What is Taiwan’s porcupine defence strategy?


The threat of Chinese invasion has loomed over Taiwan for more than 70 years—so long that many Taiwanese have grown to assume it will never happen. Russia’s invasion of Ukraine shattered that complacency. Taiwan suddenly has a live example of a large state invading a smaller neighbour while claiming that it is not a real country—the same claim China makes about Taiwan. The disturbing parallel has sparked a public debate over whether Taiwan is prepared to fend off an invasion. One recurring topic is the “porcupine” method of defence that American and Taiwanese strategists have pushed Taiwan’s armed forces to adopt. What does it mean to be a porcupine, and how might it help deter Chinese aggression?

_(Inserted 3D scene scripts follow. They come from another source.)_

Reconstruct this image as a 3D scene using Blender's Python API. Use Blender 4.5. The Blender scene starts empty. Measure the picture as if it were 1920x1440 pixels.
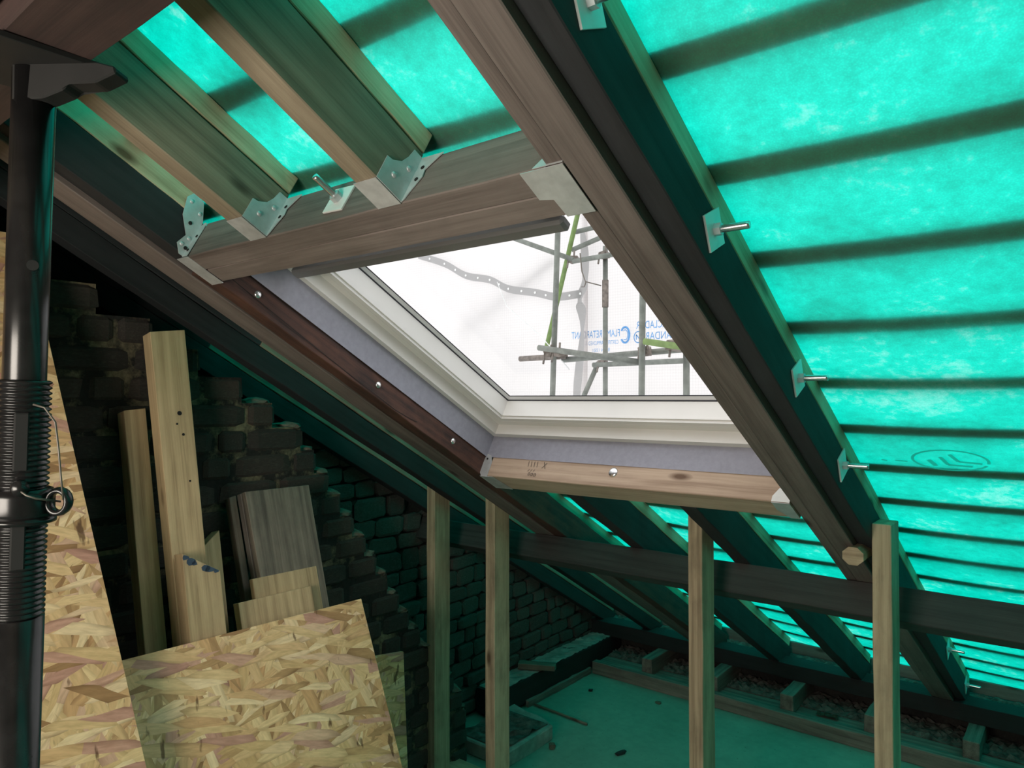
import bpy, bmesh, math, random
from mathutils import Vector, Matrix
rnd = random.Random(7)
scene = bpy.context.scene
COL = scene.collection

# ------------------------------------------------------------------ camera
CAMZ = 1.6
SL = math.radians(29.589)                      # roof pitch
CS, SN = math.cos(SL), math.sin(SL)
yaw, pitch, roll = [math.radians(a) for a in (38.907, 1.045, -0.055)]
vv = Vector((-math.sin(yaw)*math.cos(pitch), math.cos(yaw)*math.cos(pitch), math.sin(pitch)))
rr = Vector((math.cos(yaw), math.sin(yaw), 0)); uu = rr.cross(vv)
r2 = rr*math.cos(roll) + uu*math.sin(roll); u2 = uu*math.cos(roll) - rr*math.sin(roll)
cd = bpy.data.cameras.new('camera'); cam = bpy.data.objects.new('camera', cd); COL.objects.link(cam)
cam.matrix_world = Matrix(((r2.x, u2.x, -vv.x, 0), (r2.y, u2.y, -vv.y, 0), (r2.z, u2.z, -vv.z, CAMZ), (0, 0, 0, 1)))
cd.sensor_fit = 'HORIZONTAL'; cd.sensor_width = 36; cd.lens = 1345.8/1920*36; cd.clip_start = 0.02
scene.camera = cam

# ------------------------------------------------------------------ world, light, exposure
w = bpy.data.worlds.new('overcast_sky'); scene.world = w; w.use_nodes = True
bgn = w.node_tree.nodes['Background']; bgn.inputs[0].default_value = (0.96, 0.98, 1.0, 1); bgn.inputs[1].default_value = 1.9
scene.view_settings.view_transform = 'Standard'; scene.view_settings.look = 'None'
scene.view_settings.exposure = 0.0; scene.view_settings.gamma = 1.0
scene.view_settings.use_curve_mapping = False
# added warm light for an unseen source, held in an added opening (added_window below)
ld = bpy.data.lights.new('added_warm_light', 'AREA'); ld.shape = 'RECTANGLE'; ld.size = 0.7; ld.size_y = 0.6
ld.energy = 24; ld.color = (1.0, 0.90, 0.77)
lo = bpy.data.objects.new('added_warm_light', ld); COL.objects.link(lo)
lo.location = (-0.70, -0.76, CAMZ - 0.12)
lo.rotation_euler = Vector((0, 1, 0.0)).to_track_quat('-Z', 'Y').to_euler()

# ------------------------------------------------------------------ materials
def new_mat(name):
    m = bpy.data.materials.new(name); m.use_nodes = True
    nt = m.node_tree; b = nt.nodes['Principled BSDF']
    return m, nt, b
def nd(nt, typ, **kw):
    n = nt.nodes.new(typ)
    for k, v in kw.items(): setattr(n, k, v)
    return n
def ramp(nt, fac, stops):
    r = nd(nt, 'ShaderNodeValToRGB'); els = r.color_ramp.elements
    while len(els) < len(stops): els.new(0.5)
    for e, (p, c) in zip(els, stops): e.position = p; e.color = (*c, 1)
    nt.links.new(fac, r.inputs[0]); return r.outputs[0]
def mixc(nt, fac, a, b, mode='MIX'):
    m = nd(nt, 'ShaderNodeMix', data_type='RGBA', blend_type=mode)
    for i, v in ((0, fac), (6, a), (7, b)):
        if isinstance(v, (int, float)): m.inputs[i].default_value = v
        elif isinstance(v, tuple): m.inputs[i].default_value = (*v, 1)
        else: nt.links.new(v, m.inputs[i])
    return m.outputs[2]
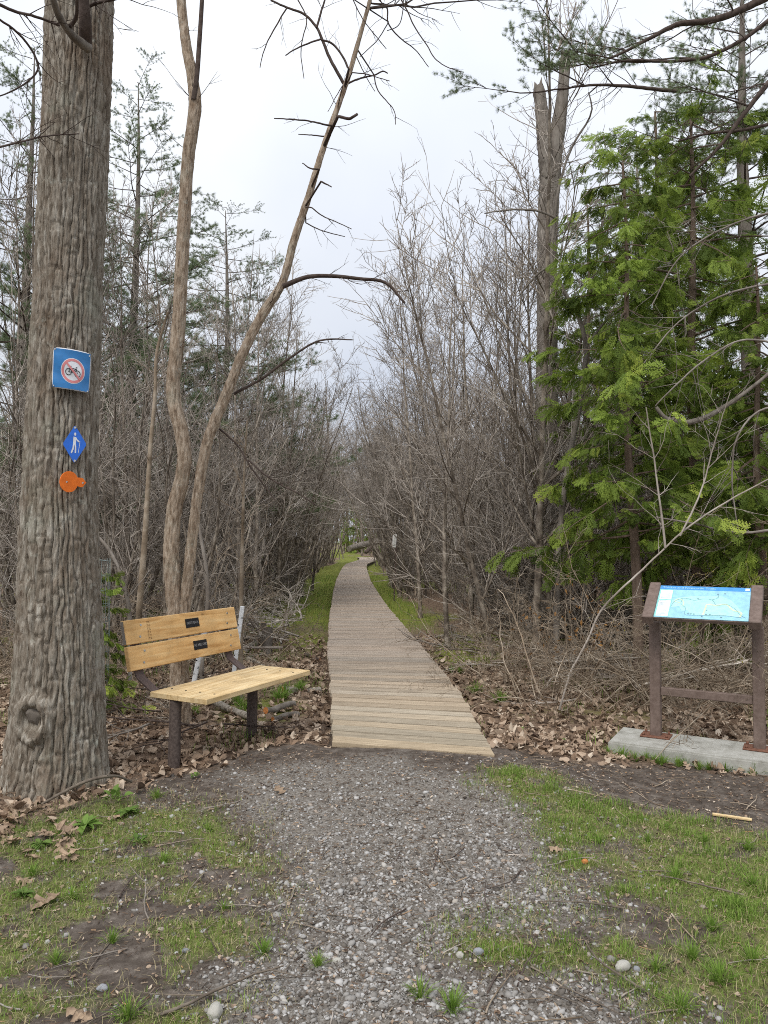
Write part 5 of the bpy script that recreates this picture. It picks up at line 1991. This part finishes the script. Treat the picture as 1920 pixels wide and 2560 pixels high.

Taiwan and China have been in conflict since 1949, when China’s Nationalist Party, known as the Kuomintang (KMT), lost a civil war and withdrew to the island of Taiwan. Both the Communist Party, which took over mainland China, and the KMT at first claimed that they ruled all of China, including Taiwan and its surrounding islands. In the 1980s Taiwan democratised, ending nearly four decades of martial law under the Kuomintang and allowing suppressed Taiwanese identity and history to re-emerge. Since then most people in Taiwan have dropped the idea of “retaking China”—but China’s Communist Party remains bent on conquering Taiwan. China’s president, Xi Jinping, refuses to rule out force in his pursuit of the island, and has overseen rapid military reform and expansion since he came to power ten years ago.

The “porcupine” strategy is also known as asymmetrical warfare or, as Lee Hsi-Ming, then the chief of the Taiwanese armed forces, called it when he introduced the strategy in 2017, the “Overall Defence Concept”. At its heart is a recognition that Taiwan and China are no longer evenly matched, and that the island therefore needs to adopt nimbler and lighter ways of fending off a stronger enemy. Think David versus Goliath. Instead of buying expensive conventional equipment such as tanks, battleships and submarines—which are hard to hide and easy to strike with a missile—a “porcupine” strategist would focus on agile and concealable weapons such as the portable Javelin and Stinger missiles that have proven so useful in Ukraine. A porcupine doesn’t have to be larger or stronger than a predator to fend it off. It need only have many sharp quills that make it too painful to hold.

Taiwan’s recent defence purchases have raised concerns, especially from American officials, about whether it is prioritising the porcupine way. Taiwan has invested in coastal-defence missiles, sea mines, Stingers and speedy corvette warships that fit the agile prescription. But it has also spent lavishly on developing its own submarines and upgrading fighter jets, tanks and helicopters that critics say will be less useful in an actual war.

These flashier purchases are politically popular. Fighter jets help track and discourage China’s frequent incursions into Taiwan’s Air Defence Identification Zone (ADIZ), a buffer region intrusions into which prompt military alerts. Some of Taiwan’s political and military leaders believe it is more important to counter such “grey zone” attacks than to prepare for an invasion. A full-scale assault has long been hypothetical, after all, while incursions have increased every year. In an ideal world Taiwan could afford to buy both kinds of arms. But that is “a rich man strategy”, Mr Lee says. Taiwan’s defence spending fell from 5.2% of its GDP in 1990 to 1.9% in 2020. China spends less on defence as a share of GDP, but 20 times more in dollar terms.

Taiwan’s parliament approved more cash this year after record numbers of Chinese warplanes intruded on the ADIZ. The extra budget will be spent mostly on anti-ship weapons and Taiwan-made systems that can be produced quickly. Proponents of “porcupine” defence hope that sense of urgency will move Taiwan’s leaders to prioritise asymmetrical weapons over conventional ones in their broader spending as well. “You are the smaller one,” says Mr Lee. “You must prioritise asymmetrical if you want to survive.”